Written exercise >> From the listing below, extract every line containing "this".

Stored data:
** Begin **

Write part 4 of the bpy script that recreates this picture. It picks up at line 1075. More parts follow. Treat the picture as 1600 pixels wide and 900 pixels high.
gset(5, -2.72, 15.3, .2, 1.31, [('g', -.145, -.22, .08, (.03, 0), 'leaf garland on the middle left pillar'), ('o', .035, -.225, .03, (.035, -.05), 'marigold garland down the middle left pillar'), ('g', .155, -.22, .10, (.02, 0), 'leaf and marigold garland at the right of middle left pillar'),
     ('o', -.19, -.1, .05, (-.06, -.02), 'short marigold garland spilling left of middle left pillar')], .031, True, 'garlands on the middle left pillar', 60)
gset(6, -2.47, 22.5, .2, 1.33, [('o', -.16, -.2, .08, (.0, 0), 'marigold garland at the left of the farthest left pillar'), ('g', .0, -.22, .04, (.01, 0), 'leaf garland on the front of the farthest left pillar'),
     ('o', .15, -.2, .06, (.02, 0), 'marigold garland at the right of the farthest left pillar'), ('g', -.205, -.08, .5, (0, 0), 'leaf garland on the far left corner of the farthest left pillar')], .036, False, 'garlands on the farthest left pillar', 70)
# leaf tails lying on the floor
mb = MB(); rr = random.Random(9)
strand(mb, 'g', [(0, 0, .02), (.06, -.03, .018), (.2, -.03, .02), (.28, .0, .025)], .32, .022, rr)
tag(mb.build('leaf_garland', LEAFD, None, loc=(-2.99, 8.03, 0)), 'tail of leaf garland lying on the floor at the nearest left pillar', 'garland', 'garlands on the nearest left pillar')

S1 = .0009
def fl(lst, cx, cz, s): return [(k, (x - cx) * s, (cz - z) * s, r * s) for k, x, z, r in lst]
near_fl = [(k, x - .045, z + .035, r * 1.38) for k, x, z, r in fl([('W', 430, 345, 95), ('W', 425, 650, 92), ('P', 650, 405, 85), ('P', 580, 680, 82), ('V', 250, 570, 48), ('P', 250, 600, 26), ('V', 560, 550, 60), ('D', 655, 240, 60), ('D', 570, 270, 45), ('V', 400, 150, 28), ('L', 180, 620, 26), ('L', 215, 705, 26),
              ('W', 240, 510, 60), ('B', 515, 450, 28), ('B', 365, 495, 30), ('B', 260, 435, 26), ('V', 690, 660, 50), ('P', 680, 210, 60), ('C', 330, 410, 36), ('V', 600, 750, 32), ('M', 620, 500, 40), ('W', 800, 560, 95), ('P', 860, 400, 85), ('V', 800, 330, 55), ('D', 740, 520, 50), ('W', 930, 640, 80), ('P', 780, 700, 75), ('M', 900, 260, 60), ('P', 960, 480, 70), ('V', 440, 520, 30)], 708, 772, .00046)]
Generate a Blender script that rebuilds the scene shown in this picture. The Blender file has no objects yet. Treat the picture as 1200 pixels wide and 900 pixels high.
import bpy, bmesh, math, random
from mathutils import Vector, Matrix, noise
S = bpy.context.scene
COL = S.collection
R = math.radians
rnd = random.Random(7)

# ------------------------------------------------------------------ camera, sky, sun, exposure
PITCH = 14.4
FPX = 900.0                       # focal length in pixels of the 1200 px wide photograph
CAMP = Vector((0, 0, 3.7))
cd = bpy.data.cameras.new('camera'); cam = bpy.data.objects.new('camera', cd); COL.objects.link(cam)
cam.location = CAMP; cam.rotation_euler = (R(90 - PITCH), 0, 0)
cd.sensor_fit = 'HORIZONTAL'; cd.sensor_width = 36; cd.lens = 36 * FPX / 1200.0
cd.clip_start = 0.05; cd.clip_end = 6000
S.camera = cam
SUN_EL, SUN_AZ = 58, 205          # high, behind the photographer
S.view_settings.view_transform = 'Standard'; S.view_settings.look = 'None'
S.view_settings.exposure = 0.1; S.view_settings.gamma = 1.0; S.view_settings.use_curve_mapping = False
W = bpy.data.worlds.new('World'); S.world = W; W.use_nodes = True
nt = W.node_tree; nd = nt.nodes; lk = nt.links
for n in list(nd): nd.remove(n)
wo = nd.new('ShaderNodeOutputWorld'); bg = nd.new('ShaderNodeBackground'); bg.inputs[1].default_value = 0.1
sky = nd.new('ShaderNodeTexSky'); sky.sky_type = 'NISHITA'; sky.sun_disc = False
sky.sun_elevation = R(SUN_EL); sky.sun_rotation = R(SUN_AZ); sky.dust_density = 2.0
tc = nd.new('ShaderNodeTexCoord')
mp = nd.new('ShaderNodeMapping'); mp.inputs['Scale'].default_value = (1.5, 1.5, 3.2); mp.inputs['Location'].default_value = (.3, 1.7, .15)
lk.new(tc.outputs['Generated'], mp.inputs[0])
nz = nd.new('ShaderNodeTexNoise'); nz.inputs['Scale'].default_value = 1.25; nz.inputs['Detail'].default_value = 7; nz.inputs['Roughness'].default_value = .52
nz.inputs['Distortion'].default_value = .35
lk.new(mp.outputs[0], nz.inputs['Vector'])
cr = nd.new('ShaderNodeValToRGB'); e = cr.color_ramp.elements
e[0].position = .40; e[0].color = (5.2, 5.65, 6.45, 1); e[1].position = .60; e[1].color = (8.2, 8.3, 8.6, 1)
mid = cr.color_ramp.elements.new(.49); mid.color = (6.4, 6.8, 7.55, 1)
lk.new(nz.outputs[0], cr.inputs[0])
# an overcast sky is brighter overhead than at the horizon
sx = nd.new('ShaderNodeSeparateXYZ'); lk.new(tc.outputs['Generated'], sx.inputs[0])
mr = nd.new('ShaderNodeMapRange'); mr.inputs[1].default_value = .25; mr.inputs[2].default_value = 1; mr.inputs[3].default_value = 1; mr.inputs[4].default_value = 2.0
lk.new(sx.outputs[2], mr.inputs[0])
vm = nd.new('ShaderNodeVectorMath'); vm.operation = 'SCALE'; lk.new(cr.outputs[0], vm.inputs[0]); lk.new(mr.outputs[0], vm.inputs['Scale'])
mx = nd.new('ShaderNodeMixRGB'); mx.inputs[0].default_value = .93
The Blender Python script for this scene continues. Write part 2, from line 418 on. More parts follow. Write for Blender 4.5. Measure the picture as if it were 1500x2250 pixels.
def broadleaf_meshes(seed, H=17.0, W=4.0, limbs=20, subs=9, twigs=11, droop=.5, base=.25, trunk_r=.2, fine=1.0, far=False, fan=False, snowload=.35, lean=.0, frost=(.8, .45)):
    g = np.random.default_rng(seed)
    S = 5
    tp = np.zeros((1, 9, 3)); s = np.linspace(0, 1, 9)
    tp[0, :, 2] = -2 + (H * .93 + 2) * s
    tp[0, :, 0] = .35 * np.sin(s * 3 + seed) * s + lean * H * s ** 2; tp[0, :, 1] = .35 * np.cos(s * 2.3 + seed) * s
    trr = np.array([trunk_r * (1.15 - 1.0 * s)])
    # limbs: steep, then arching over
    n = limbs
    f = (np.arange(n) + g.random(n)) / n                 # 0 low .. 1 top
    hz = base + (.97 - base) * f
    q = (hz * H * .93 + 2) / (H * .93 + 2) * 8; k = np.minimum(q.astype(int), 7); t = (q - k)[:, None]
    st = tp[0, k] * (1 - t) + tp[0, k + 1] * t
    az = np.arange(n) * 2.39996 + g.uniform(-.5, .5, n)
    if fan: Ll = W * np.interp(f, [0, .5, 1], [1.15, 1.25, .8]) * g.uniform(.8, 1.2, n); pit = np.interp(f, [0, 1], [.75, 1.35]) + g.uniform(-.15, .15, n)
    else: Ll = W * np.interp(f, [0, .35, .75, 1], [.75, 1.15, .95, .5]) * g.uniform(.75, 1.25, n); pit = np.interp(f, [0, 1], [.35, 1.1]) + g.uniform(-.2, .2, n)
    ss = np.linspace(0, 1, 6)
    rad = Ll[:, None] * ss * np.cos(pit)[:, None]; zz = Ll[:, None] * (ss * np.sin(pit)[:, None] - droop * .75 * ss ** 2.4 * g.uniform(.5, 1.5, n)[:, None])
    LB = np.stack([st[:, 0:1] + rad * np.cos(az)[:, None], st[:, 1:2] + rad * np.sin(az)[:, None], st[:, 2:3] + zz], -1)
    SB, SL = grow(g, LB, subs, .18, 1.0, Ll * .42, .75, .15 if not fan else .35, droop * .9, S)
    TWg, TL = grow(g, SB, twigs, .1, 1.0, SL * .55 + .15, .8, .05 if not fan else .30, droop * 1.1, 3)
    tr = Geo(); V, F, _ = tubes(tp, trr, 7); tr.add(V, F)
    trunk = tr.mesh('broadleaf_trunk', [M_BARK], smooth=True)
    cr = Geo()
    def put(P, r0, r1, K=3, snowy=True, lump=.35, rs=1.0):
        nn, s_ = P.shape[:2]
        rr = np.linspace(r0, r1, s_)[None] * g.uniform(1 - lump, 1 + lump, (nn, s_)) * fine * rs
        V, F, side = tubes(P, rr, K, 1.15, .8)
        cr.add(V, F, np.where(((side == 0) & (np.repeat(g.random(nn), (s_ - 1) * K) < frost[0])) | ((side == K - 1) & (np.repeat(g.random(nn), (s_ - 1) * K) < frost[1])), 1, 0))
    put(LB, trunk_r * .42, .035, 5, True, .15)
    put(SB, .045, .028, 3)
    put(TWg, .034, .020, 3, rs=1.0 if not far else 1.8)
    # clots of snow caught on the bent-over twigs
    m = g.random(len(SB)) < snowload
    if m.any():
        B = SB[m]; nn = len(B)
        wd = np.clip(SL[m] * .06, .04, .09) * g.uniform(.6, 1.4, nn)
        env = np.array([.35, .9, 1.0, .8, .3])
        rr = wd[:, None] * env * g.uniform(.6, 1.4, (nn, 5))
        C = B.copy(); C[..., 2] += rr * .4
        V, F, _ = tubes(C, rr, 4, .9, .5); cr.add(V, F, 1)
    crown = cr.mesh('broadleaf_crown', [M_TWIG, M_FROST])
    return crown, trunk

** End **

Completed exercise >>
Write part 4 of the bpy script that recreates this picture. It picks up at line 1075. More parts follow. Treat the picture as 1600 pixels wide and 900 pixels high.
Generate a Blender script that rebuilds the scene shown in this picture. The Blender file has no objects yet. Treat the picture as 1200 pixels wide and 900 pixels high.
The Blender Python script for this scene continues. Write part 2, from line 418 on. More parts follow. Write for Blender 4.5. Measure the picture as if it were 1500x2250 pixels.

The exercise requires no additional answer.